January 20, 2009

"It works"

The year — probably '95. The scene — the shop at the residence of my friend Kingsley. He and I were hanging out as we often did, and we always acted silly. One of my jokes was completely unremarkable: I picked up the telephone handset, listened for a dial tone, and hung up. “It works,” I announced. Later that day, Kingsley's sister came home, and she picked up a telephone, put it to her ear, said, “It works” — and she hung it up. Had she been spying on us? No, she was not even home at the time, it seemed. I think fate was just trying to amuse us. I hope so. (Or she did a good job of hiding.)

Later in life I became a telephone company technician. I often had to check dial tones. And then later Kingsley's sister and I both went to law school.

January 4, 2009

Free POP access to Yahoo! Mail

Yahoo! Mail still doesn't allow free POP or IMAP access, but some inventive programmers have developed a workaround. YPOPs! is an application that interfaces between Yahoo! Mail on the web and the e-mail client on your computer. It provides a local POP server for your e-mail client to reach, and when contact is made this program reaches Yahoo! Mail through its usual HTTP interface.
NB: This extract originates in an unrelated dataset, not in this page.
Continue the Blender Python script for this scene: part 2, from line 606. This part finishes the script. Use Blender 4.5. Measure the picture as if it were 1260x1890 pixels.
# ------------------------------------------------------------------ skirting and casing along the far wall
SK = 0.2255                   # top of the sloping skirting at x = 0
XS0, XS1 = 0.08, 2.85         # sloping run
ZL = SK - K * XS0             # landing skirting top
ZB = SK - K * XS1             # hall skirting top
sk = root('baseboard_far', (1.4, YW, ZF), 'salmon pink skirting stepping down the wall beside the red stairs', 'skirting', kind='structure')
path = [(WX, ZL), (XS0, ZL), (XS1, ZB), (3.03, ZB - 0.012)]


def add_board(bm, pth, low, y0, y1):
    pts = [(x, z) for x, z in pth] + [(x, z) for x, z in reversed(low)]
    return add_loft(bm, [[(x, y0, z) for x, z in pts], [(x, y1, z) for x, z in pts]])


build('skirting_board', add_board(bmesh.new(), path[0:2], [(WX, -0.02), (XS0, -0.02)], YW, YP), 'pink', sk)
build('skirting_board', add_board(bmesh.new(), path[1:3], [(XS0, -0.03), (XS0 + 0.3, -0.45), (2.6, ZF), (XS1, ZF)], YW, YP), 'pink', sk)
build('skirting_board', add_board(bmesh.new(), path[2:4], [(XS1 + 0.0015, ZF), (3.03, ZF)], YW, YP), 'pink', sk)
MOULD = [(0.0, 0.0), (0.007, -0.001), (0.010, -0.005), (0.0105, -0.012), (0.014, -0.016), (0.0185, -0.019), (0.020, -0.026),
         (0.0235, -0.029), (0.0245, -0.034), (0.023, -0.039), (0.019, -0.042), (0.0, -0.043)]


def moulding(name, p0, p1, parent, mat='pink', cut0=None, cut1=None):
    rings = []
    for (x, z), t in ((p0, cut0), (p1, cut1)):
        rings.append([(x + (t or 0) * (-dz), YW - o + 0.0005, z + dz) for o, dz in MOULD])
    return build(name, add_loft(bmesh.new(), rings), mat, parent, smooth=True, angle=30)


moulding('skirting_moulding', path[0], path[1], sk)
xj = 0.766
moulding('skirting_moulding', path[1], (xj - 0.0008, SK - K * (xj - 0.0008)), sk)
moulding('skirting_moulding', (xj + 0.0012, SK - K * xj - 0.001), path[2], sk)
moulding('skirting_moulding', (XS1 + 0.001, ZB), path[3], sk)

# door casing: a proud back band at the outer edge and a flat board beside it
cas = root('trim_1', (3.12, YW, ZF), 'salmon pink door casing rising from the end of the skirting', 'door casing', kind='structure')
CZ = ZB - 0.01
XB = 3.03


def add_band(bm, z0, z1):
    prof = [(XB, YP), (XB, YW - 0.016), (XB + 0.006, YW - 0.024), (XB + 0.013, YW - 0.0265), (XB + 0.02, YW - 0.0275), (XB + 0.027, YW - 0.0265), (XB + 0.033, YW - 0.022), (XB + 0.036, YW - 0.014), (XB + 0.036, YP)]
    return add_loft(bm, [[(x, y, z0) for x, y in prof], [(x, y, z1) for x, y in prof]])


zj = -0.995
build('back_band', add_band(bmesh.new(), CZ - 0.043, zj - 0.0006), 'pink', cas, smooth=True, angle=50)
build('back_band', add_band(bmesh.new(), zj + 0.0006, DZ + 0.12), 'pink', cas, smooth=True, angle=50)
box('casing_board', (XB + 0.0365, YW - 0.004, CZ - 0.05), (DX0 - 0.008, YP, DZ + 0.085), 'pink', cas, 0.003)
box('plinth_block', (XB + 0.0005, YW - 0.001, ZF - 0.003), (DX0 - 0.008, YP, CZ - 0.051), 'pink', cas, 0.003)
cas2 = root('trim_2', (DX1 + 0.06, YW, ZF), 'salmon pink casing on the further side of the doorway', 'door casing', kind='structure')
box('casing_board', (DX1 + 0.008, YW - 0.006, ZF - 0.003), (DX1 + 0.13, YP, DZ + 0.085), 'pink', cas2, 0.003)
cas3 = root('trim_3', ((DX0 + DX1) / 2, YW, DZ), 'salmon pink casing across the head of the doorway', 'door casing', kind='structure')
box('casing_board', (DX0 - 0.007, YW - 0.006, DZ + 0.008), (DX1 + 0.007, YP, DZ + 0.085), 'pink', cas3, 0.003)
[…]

YPOPs! fetches your messages and sends them on to your e-mail client (such as Outlook or Thunderbird).

The result for your e-mail program is that it can download your Yahoo! messages as if they are on an ordinary mail server. YPOPs! is a free open-source application. The developers warn that they are not sure if this violates Yahoo!'s terms of service, but I'm sure Yahoo! can easily block such applications if they want.

January 3, 2009

Visiting extremes in elevation

In June 1990 my father took me to visit the Grand Canyon. The rims are eight and nine thousand feet above sea level, and the bottom is almost a mile deep. We hiked partway down, so we spent a great deal of time at the edges of cliffs and ledges. Later we visited Death Valley, and it was there that I slid and fell and scraped my arm. Fortunately there was no further distance I could fall, being at the lowest point below sea level in North America. So after all that time at the Grand Canyon I later fell in the geographically safest place possible.